A Political Homily for Igalaland: On Power, Conscience, and the Burden of 2027

67
Spread the love

There are moments in the life of a people when politics must borrow the gravity of the pulpit. Not to preach dogma, but to awaken conscience. Igalaland has reached such a moment. As 2027 approaches, our politics will grow with high tension of promises yet thin in morality, crowded with actors yet empty of stewards. What is required now is not another rally, but a homily. I mean a hard word spoken in love, directed at the soul of a nation within a nation.

Every homily begins with confession. Ours is uncomfortable but necessary: we have normalized betrayal. We clap for defectors, sanctify opportunism, and reward those who eat alone while preaching unity. We have mistaken cleverness for wisdom and proximity to power for service. In doing so, we have trained our children to believe that politics is a market where conscience is negotiable and memory is short. No society survives such catechism for long.

Power, in Igala history, was once understood as burden before it was privilege. Authority carried consequence; leadership demanded sacrifice. Today, power has been desacralized. It is pursued as loot, defended as entitlement, and justified as inevitability. When power loses its moral weight, it becomes predatory. And predatory power, left unchecked, does not govern—it consumes.

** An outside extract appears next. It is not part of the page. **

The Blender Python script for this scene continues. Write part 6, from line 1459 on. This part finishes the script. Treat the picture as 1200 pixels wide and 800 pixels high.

This homily must also name the silent sin of our age: selective outrage. We rage when excluded but go quiet when included. We protest injustice until it favours us, then baptize it with excuses. This is how systems rot from within; by enemies at the gate, but by citizens who outsource their conscience to convenience.

Yet a homily without hope is mere indictment. Igalaland is not condemned to repeat its errors. Repentance, in political terms, is reform. It is a turning away from the habits that have diminished us. It is the courage to demand programs over personalities, character over cash, process over shortcuts. It is the refusal to be mobilized by hate when vision is required.

The elders have a word to hear here. Silence, when truth is needed, is not neutrality; it is complicity. Respect for age must not become immunity from responsibility. To bless every ambition without discernment is to mortgage the future. Eldership is not about longevity; it is about guardianship.

The youth, too, are addressed. Anger is understandable, but rage without structure is easily hijacked. Do not trade your demographic power for digital applause or election-day stipends. Organize. Learn the rules. Build coalitions that outlast hashtags. The future you inherit will reflect the seriousness of the work you do now.

INEC and Political parties must be called to order. They cannot continue as vehicles for seasonal alliances and permanent impunity. Ideology matters. Internal democracy matters. Accountability matters. An INEC that cannot ensure transparency or a party that cannot govern itself cannot govern a people.

And then there is love; the most misunderstood force in politics. Love is not weakness. It is the discipline of refusing to dehumanize opponents, the strength to seek justice without vengeance, the wisdom to build bridges without erasing boundaries. Love is what prevents victory from becoming tyranny and opposition from becoming sabotage.

As 2027 nears, Igalaland must choose what kind of political faith it practices. One that worships power and sacrifices people, or one that serves people and disciplines power. The ballot is not just a civic tool; it is a moral instrument. How it is used will testify against or for us.

This homily ends where all true homilies end; with a call to action. Examine the leaders you celebrate. Question the narratives you repeat. Refuse the money that buys silence. Demand the truth that builds futures. If politics is the art of the possible, then conscience is its compass.

Without conscience, power wanders. With conscience, even small nations make history. Igalaland, the altar is before you. Choose wisely.

– Inah Boniface Ocholi writes from Ayah – Igalamela/Odolu LGA, Kogi state.